**Description of the task:**
Every line of the material below must be repeated exactly.

(Stored items from a collection)
──────
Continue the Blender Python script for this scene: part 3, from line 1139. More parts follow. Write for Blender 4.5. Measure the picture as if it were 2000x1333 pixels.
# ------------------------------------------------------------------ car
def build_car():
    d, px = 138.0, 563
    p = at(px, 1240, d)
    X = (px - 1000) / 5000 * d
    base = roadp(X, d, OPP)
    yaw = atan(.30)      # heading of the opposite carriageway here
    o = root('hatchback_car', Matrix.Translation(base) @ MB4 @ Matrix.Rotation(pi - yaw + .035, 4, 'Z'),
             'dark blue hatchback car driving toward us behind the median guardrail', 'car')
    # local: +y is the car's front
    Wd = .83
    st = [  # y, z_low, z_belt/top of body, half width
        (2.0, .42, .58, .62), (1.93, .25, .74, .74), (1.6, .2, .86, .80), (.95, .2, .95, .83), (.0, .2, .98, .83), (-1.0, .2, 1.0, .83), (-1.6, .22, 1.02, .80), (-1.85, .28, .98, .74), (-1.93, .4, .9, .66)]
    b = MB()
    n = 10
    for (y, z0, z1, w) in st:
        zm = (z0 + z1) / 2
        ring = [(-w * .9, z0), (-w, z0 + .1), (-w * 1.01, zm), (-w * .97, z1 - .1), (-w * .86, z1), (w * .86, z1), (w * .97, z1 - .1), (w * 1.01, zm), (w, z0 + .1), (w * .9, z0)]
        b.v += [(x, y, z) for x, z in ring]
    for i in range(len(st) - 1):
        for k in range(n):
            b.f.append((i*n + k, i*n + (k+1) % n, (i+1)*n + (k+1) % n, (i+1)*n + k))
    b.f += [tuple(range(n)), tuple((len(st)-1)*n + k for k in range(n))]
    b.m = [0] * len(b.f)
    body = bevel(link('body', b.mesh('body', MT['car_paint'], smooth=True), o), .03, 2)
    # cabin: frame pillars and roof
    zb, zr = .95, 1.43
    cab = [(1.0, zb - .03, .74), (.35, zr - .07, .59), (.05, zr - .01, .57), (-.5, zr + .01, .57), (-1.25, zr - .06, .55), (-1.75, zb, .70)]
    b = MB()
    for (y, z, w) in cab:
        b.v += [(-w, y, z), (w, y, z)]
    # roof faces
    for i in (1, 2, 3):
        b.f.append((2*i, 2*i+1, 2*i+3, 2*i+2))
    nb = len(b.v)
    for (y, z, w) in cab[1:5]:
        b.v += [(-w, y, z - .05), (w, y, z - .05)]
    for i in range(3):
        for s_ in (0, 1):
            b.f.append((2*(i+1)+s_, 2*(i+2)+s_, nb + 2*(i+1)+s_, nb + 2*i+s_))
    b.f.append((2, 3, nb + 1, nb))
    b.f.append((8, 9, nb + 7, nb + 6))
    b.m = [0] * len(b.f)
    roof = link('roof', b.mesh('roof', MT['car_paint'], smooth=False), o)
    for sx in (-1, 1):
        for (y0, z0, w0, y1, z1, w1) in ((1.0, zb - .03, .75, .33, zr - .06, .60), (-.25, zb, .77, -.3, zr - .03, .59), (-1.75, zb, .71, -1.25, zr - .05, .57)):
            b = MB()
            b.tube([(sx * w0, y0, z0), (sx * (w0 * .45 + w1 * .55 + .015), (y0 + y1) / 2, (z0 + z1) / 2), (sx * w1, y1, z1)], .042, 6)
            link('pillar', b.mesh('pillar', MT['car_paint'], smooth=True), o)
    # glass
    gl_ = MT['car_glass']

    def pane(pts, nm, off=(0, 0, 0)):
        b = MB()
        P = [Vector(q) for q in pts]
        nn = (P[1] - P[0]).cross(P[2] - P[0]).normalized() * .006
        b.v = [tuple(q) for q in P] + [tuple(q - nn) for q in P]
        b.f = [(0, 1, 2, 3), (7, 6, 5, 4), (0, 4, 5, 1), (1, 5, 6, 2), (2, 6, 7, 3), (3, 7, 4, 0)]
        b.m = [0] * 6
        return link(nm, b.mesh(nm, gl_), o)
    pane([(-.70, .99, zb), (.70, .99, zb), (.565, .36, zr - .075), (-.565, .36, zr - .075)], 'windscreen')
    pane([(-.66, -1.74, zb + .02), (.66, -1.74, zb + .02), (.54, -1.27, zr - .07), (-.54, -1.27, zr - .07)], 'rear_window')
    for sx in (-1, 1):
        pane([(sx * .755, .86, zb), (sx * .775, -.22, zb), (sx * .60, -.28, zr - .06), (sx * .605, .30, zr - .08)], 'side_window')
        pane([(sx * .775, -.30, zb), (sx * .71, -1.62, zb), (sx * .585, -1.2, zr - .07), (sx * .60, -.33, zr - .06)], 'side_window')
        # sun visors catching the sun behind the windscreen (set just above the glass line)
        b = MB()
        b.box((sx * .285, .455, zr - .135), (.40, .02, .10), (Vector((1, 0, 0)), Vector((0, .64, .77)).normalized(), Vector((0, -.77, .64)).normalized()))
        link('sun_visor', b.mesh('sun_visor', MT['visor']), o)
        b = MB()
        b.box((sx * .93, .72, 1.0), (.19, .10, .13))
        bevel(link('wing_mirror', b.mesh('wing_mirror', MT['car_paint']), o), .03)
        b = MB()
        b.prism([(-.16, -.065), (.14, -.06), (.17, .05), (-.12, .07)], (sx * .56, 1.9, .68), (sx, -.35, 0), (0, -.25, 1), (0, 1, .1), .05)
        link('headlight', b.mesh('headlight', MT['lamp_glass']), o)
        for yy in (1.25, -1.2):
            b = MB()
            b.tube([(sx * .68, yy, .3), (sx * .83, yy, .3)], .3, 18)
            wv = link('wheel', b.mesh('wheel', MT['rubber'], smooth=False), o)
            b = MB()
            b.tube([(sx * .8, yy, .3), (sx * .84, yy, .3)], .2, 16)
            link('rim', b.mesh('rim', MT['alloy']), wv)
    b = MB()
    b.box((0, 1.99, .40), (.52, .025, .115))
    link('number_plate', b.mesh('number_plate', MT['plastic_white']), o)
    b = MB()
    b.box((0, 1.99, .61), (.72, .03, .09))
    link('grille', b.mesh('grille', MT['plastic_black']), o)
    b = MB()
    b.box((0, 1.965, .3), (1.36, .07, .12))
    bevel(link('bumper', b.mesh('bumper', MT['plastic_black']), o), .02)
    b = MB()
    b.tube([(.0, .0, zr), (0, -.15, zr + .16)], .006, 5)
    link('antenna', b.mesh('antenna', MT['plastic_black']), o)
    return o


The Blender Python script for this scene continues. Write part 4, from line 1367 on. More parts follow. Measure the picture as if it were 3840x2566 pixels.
──────
**Answer in full:**
Continue the Blender Python script for this scene: part 3, from line 1139. More parts follow. Write for Blender 4.5. Measure the picture as if it were 2000x1333 pixels.
# ------------------------------------------------------------------ car
def build_car():
    d, px = 138.0, 563
    p = at(px, 1240, d)
    X = (px - 1000) / 5000 * d
    base = roadp(X, d, OPP)
    yaw = atan(.30)      # heading of the opposite carriageway here
    o = root('hatchback_car', Matrix.Translation(base) @ MB4 @ Matrix.Rotation(pi - yaw + .035, 4, 'Z'),
             'dark blue hatchback car driving toward us behind the median guardrail', 'car')
    # local: +y is the car's front
    Wd = .83
    st = [  # y, z_low, z_belt/top of body, half width
        (2.0, .42, .58, .62), (1.93, .25, .74, .74), (1.6, .2, .86, .80), (.95, .2, .95, .83), (.0, .2, .98, .83), (-1.0, .2, 1.0, .83), (-1.6, .22, 1.02, .80), (-1.85, .28, .98, .74), (-1.93, .4, .9, .66)]
    b = MB()
    n = 10
    for (y, z0, z1, w) in st:
        zm = (z0 + z1) / 2
        ring = [(-w * .9, z0), (-w, z0 + .1), (-w * 1.01, zm), (-w * .97, z1 - .1), (-w * .86, z1), (w * .86, z1), (w * .97, z1 - .1), (w * 1.01, zm), (w, z0 + .1), (w * .9, z0)]
        b.v += [(x, y, z) for x, z in ring]
    for i in range(len(st) - 1):
        for k in range(n):
            b.f.append((i*n + k, i*n + (k+1) % n, (i+1)*n + (k+1) % n, (i+1)*n + k))
    b.f += [tuple(range(n)), tuple((len(st)-1)*n + k for k in range(n))]
    b.m = [0] * len(b.f)
    body = bevel(link('body', b.mesh('body', MT['car_paint'], smooth=True), o), .03, 2)
    # cabin: frame pillars and roof
    zb, zr = .95, 1.43
    cab = [(1.0, zb - .03, .74), (.35, zr - .07, .59), (.05, zr - .01, .57), (-.5, zr + .01, .57), (-1.25, zr - .06, .55), (-1.75, zb, .70)]
    b = MB()
    for (y, z, w) in cab:
        b.v += [(-w, y, z), (w, y, z)]
    # roof faces
    for i in (1, 2, 3):
        b.f.append((2*i, 2*i+1, 2*i+3, 2*i+2))
    nb = len(b.v)
    for (y, z, w) in cab[1:5]:
        b.v += [(-w, y, z - .05), (w, y, z - .05)]
    for i in range(3):
        for s_ in (0, 1):
            b.f.append((2*(i+1)+s_, 2*(i+2)+s_, nb + 2*(i+1)+s_, nb + 2*i+s_))
    b.f.append((2, 3, nb + 1, nb))
    b.f.append((8, 9, nb + 7, nb + 6))
    b.m = [0] * len(b.f)
    roof = link('roof', b.mesh('roof', MT['car_paint'], smooth=False), o)
    for sx in (-1, 1):
        for (y0, z0, w0, y1, z1, w1) in ((1.0, zb - .03, .75, .33, zr - .06, .60), (-.25, zb, .77, -.3, zr - .03, .59), (-1.75, zb, .71, -1.25, zr - .05, .57)):
            b = MB()
            b.tube([(sx * w0, y0, z0), (sx * (w0 * .45 + w1 * .55 + .015), (y0 + y1) / 2, (z0 + z1) / 2), (sx * w1, y1, z1)], .042, 6)
            link('pillar', b.mesh('pillar', MT['car_paint'], smooth=True), o)
    # glass
    gl_ = MT['car_glass']

    def pane(pts, nm, off=(0, 0, 0)):
        b = MB()
        P = [Vector(q) for q in pts]
        nn = (P[1] - P[0]).cross(P[2] - P[0]).normalized() * .006
        b.v = [tuple(q) for q in P] + [tuple(q - nn) for q in P]
        b.f = [(0, 1, 2, 3), (7, 6, 5, 4), (0, 4, 5, 1), (1, 5, 6, 2), (2, 6, 7, 3), (3, 7, 4, 0)]
        b.m = [0] * 6
        return link(nm, b.mesh(nm, gl_), o)
    pane([(-.70, .99, zb), (.70, .99, zb), (.565, .36, zr - .075), (-.565, .36, zr - .075)], 'windscreen')
    pane([(-.66, -1.74, zb + .02), (.66, -1.74, zb + .02), (.54, -1.27, zr - .07), (-.54, -1.27, zr - .07)], 'rear_window')
    for sx in (-1, 1):
        pane([(sx * .755, .86, zb), (sx * .775, -.22, zb), (sx * .60, -.28, zr - .06), (sx * .605, .30, zr - .08)], 'side_window')
        pane([(sx * .775, -.30, zb), (sx * .71, -1.62, zb), (sx * .585, -1.2, zr - .07), (sx * .60, -.33, zr - .06)], 'side_window')
        # sun visors catching the sun behind the windscreen (set just above the glass line)
        b = MB()
        b.box((sx * .285, .455, zr - .135), (.40, .02, .10), (Vector((1, 0, 0)), Vector((0, .64, .77)).normalized(), Vector((0, -.77, .64)).normalized()))
        link('sun_visor', b.mesh('sun_visor', MT['visor']), o)
        b = MB()
        b.box((sx * .93, .72, 1.0), (.19, .10, .13))
        bevel(link('wing_mirror', b.mesh('wing_mirror', MT['car_paint']), o), .03)
        b = MB()
        b.prism([(-.16, -.065), (.14, -.06), (.17, .05), (-.12, .07)], (sx * .56, 1.9, .68), (sx, -.35, 0), (0, -.25, 1), (0, 1, .1), .05)
        link('headlight', b.mesh('headlight', MT['lamp_glass']), o)
        for yy in (1.25, -1.2):
            b = MB()
            b.tube([(sx * .68, yy, .3), (sx * .83, yy, .3)], .3, 18)
            wv = link('wheel', b.mesh('wheel', MT['rubber'], smooth=False), o)
            b = MB()
            b.tube([(sx * .8, yy, .3), (sx * .84, yy, .3)], .2, 16)
            link('rim', b.mesh('rim', MT['alloy']), wv)
    b = MB()
    b.box((0, 1.99, .40), (.52, .025, .115))
    link('number_plate', b.mesh('number_plate', MT['plastic_white']), o)
    b = MB()
    b.box((0, 1.99, .61), (.72, .03, .09))
    link('grille', b.mesh('grille', MT['plastic_black']), o)
    b = MB()
    b.box((0, 1.965, .3), (1.36, .07, .12))
    bevel(link('bumper', b.mesh('bumper', MT['plastic_black']), o), .02)
    b = MB()
    b.tube([(.0, .0, zr), (0, -.15, zr + .16)], .006, 5)
    link('antenna', b.mesh('antenna', MT['plastic_black']), o)
    return o


The Blender Python script for this scene continues. Write part 4, from line 1367 on. More parts follow. Measure the picture as if it were 3840x2566 pixels.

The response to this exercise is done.